§ Exercise task:
Repeat everything from the first line of the listing below through the line that contains "col = scene.collection", exactly. Leave out pictures.

§ Available data:
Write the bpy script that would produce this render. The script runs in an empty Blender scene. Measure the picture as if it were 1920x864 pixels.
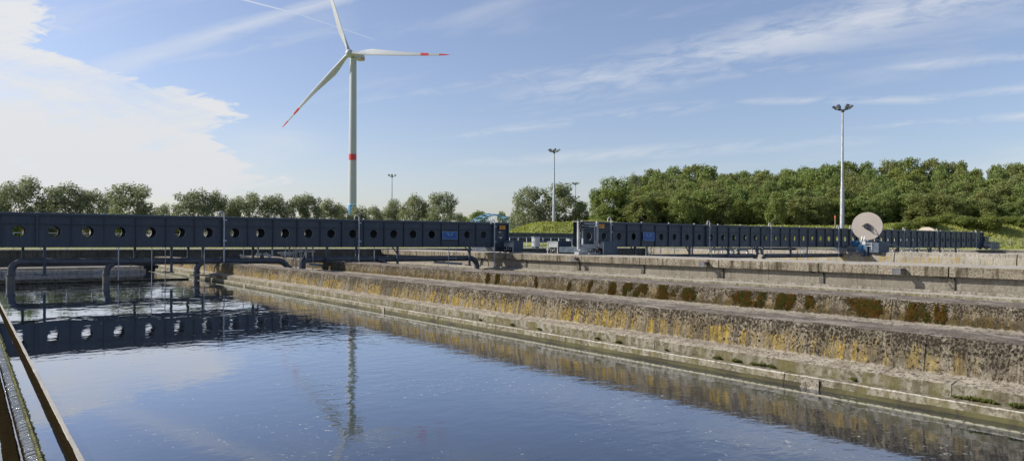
import bpy, math, random
import numpy as np
from mathutils import Vector, Matrix
R = math.radians
rng = np.random.default_rng(7)
random.seed(7)
scene = bpy.context.scene
col = scene.collection

# ------------------------------------------------------------------ camera
# world axes: X runs along the travelling bridges, Y along the basin walls, water at z = 0
FPX, TH, RO, YH, EYE = 1334.06, 0.916034, 0.00581134, 450.70, 2.2
FW = Vector((math.cos(TH), math.sin(TH), 0)); RT = Vector((math.sin(TH), -math.cos(TH), 0)); UP = Vector((0, 0, 1))
cam = bpy.data.cameras.new('camera'); camo = bpy.data.objects.new('camera', cam); col.objects.link(camo)
cam.sensor_width = 36; cam.lens = 36*FPX/1920; cam.shift_y = (YH-432)/1920; cam.clip_start = .1; cam.clip_end = 6000
r_ = RT*math.cos(RO)+UP*math.sin(RO); u_ = UP*math.cos(RO)-RT*math.sin(RO)
m = Matrix((r_, u_, -FW)).transposed().to_4x4(); m.translation = Vector((0, 0, EYE)); camo.matrix_world = m
scene.camera = camo

def spot(x, y, d):
    """real place of something seen in that direction, d metres away along the view"""
    c, s = math.cos(RO), math.sin(RO); dx, dy = x-960, y-432
    px = c*dx+s*dy; py = -s*dx+c*dy
    v = FW+RT*(px/FPX)-UP*((py-(YH-432))/FPX)
    return Vector((0, 0, EYE))+v*d

# ------------------------------------------------------------------ sun, sky, exposure
SUN_EL = 34.0
sdir = Vector((-.72*math.cos(R(SUN_EL)), .69*math.cos(R(SUN_EL)), math.sin(R(SUN_EL)))).normalized()   # towards the sun
sun = bpy.data.lights.new('sun', 'SUN'); suno = bpy.data.objects.new('sun', sun); col.objects.link(suno)
sun.energy = 5.0; sun.angle = R(.53); sun.color = (1, .965, .895)
suno.rotation_euler = sdir.to_track_quat('Z', 'Y').to_euler(); suno.location = (-60, 60, 60)
scene.view_settings.view_transform = 'Standard'; scene.view_settings.look = 'None'
scene.view_settings.exposure = 0.32; scene.view_settings.gamma = 1
world = bpy.data.worlds.new('World'); scene.world = world; world.use_nodes = True

class NT:
    def __init__(s, nt): s.nt = nt; s.n = nt.nodes; s.l = nt.links
    def node(s, t, **k):
        n = s.n.new(t)
        for a, b in k.items(): setattr(n, a, b)
        return n
    def put(s, sock, v):
        if isinstance(v, bpy.types.NodeSocket): s.l.new(v, sock)
        elif v is not None: sock.default_value = v
    def m(s, op, a, b=None, c=None, clamp=False):
        n = s.node('ShaderNodeMath', operation=op, use_clamp=clamp)
        for i, v in enumerate((a, b, c)):
            if v is not None: s.put(n.inputs[i], v)
        return n.outputs[0]
    def ss(s, v, a, b, lo=0., hi=1.):
        n = s.node('ShaderNodeMapRange', interpolation_type='SMOOTHSTEP')
        s.put(n.inputs['Value'], v)
        for k_, v_ in (('From Min', a), ('From Max', b), ('To Min', lo), ('To Max', hi)): s.put(n.inputs[k_], v_)
        return n.outputs[0]
    def mix(s, f, a, b, mode='MIX'):
        n = s.node('ShaderNodeMix', data_type='RGBA', blend_type=mode)
        s.put(n.inputs[0], f)
        for i, v in ((6, a), (7, b)): s.put(n.inputs[i], (*v, 1) if isinstance(v, tuple) and len(v) == 3 else v)
        return n.outputs[2]
    def xyz(s, v):
        n = s.node('ShaderNodeSeparateXYZ'); s.l.new(v, n.inputs[0]); return n.outputs
    def comb(s, x, y, z):
        n = s.node('ShaderNodeCombineXYZ')
        for i, v in enumerate((x, y, z)): s.put(n.inputs[i], v)
        return n.outputs[0]
    def noise(s, vec, scale, detail=4, rough=.55, dist=0.):
        n = s.node('ShaderNodeTexNoise'); s.put(n.inputs['Vector'], vec); s.put(n.inputs['Scale'], scale)
        n.inputs['Detail'].default_value = detail; n.inputs['Roughness'].default_value = rough; n.inputs['Distortion'].default_value = dist
        return n.outputs[0]
    def vscale(s, vec, k):
        n = s.node('ShaderNodeVectorMath', operation='MULTIPLY'); s.put(n.inputs[0], vec); n.inputs[1].default_value = k
        return n.outputs[0]

w = NT(world.node_tree)
for n in list(w.n): w.n.remove(n)
sky = w.node('ShaderNodeTexSky', sky_type='NISHITA', sun_disc=False)
sky.sun_elevation = R(SUN_EL); sky.sun_rotation = math.atan2(sdir.x, sdir.y)
sky.altitude = 50; sky.air_density = 1.0; sky.dust_density = 1.2; sky.ozone_density = 1.6
tc = w.node('ShaderNodeTexCoord'); D = tc.outputs['Generated']
dx, dy, dz = w.xyz(D)
fw = w.m('ADD', w.m('MULTIPLY', dx, FW.x), w.m('MULTIPLY', dy, FW.y))
rt = w.m('ADD', w.m('MULTIPLY', dx, RT.x), w.m('MULTIPLY', dy, RT.y))
fwc = w.m('MAXIMUM', fw, .08)
gx = w.m('DIVIDE', rt, fwc); gy = w.m('DIVIDE', dz, fwc)        # tangents of bearing and height towards the wood and the turbine
front = w.ss(fw, .1, .3)
X_ = lambda px: (px-960)/FPX
Y_ = lambda py: (YH-py)/FPX
# long streaked cirrus grain, rising gently to the right
ang = R(9)
ca = w.m('ADD', w.m('MULTIPLY', gx, math.cos(ang)), w.m('MULTIPLY', gy, math.sin(ang)))
cb = w.m('SUBTRACT', w.m('MULTIPLY', gy, math.cos(ang)), w.m('MULTIPLY', gx, math.sin(ang)))
grain = w.noise(w.comb(w.m('MULTIPLY', ca, 2.4), w.m('MULTIPLY', cb, 15.), .3), 1., 7, .58, .5)
fine = w.noise(w.comb(w.m('MULTIPLY', ca, 14.), w.m('MULTIPLY', cb, 60.), 1.7), 1., 5, .62, .8)
ang2 = R(-14)
cc = w.m('ADD', w.m('MULTIPLY', gx, math.cos(ang2)), w.m('MULTIPLY', gy, math.sin(ang2)))
cd = w.m('SUBTRACT', w.m('MULTIPLY', gy, math.cos(ang2)), w.m('MULTIPLY', gx, math.sin(ang2)))
fringe = w.noise(w.comb(w.m('MULTIPLY', cc, 7.), w.m('MULTIPLY', cd, 34.), 4.1), 1., 6, .6, .7)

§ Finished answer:
Write the bpy script that would produce this render. The script runs in an empty Blender scene. Measure the picture as if it were 1920x864 pixels.
import bpy, math, random
import numpy as np
from mathutils import Vector, Matrix
R = math.radians
rng = np.random.default_rng(7)
random.seed(7)
scene = bpy.context.scene
col = scene.collection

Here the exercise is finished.